Prosperity had a theme of treasures that did things. Originally many of them were "when you spend this," but that created questions that I could solve by going either to "when you play this" or "while this is in play."
Since other sets don't have that theme, they don't have treasures that do something when played unless there's a compelling reason for them. It's not that an action with +1 action could be a treasure; it has to want to be a treasure. Only one card has been tried both ways - Horn of Plenty was an action, and switched to being a treasure in order to count treasures you'd played (in the simplest way). Diadem, Ill-Gotten Gains, and Fool's Gold all do something when played just to let them be worth varying amounts. Spoils does something to be one-use. Counterfeit is specifically a Throne Room for treasures, it plays treasures and so naturally it's a treasure (while some people like that Black Market plays treasures in the action phase, it's too confusing to be worth doing again).

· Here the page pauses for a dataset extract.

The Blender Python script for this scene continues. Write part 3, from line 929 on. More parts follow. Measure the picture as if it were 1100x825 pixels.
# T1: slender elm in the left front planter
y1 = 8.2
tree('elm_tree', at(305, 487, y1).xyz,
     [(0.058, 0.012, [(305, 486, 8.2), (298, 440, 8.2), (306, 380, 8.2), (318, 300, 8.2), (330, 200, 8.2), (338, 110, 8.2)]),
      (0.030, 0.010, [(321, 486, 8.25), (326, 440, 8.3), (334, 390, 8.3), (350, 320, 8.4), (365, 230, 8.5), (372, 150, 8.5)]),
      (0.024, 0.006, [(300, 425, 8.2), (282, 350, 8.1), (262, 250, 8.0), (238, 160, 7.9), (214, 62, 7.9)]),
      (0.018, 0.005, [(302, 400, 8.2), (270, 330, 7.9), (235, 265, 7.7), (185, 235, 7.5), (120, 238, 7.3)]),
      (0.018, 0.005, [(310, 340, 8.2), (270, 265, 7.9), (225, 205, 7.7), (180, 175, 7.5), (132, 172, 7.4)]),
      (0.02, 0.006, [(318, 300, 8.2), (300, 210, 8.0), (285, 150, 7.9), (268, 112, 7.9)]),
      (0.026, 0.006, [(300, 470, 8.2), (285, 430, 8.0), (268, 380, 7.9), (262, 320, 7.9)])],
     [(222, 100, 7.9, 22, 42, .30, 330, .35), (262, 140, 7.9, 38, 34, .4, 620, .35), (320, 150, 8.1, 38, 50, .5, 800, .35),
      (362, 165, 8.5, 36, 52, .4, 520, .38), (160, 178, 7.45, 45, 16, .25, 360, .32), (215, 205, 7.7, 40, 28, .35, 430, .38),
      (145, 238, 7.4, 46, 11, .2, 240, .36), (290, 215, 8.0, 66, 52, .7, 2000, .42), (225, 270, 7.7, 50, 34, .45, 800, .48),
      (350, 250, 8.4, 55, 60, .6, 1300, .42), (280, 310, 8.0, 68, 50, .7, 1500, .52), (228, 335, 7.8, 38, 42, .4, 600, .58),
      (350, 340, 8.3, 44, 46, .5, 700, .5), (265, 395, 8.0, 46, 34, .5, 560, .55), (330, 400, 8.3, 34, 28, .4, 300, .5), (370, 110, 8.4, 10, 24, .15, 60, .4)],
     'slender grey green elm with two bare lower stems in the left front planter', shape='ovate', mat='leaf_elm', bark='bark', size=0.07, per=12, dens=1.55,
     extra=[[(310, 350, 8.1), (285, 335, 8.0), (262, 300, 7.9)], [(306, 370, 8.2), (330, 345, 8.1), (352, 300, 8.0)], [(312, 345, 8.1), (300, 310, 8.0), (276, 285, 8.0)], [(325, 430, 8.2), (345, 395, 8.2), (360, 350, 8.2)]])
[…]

I am not seeing the +1 Action cards that want to be treasures. Obv. anything that also draws cards is unhappy to be a treasure. Forager could be a treasure that makes a variable amount. Rebuild has no reason to be a treasure. Bag of Gold sounds like a treasure, but makes $0; even though Horn of Plenty is a treasure worth $0, that's not something to do for no good reason. Ruined Village for sure did not want to be a treasure.
So overall there's just Forager. I did not consider making Forager a treasure. I applied no rule of thumb; I just never considered it. It was an action and nothing said "wait let's think about this."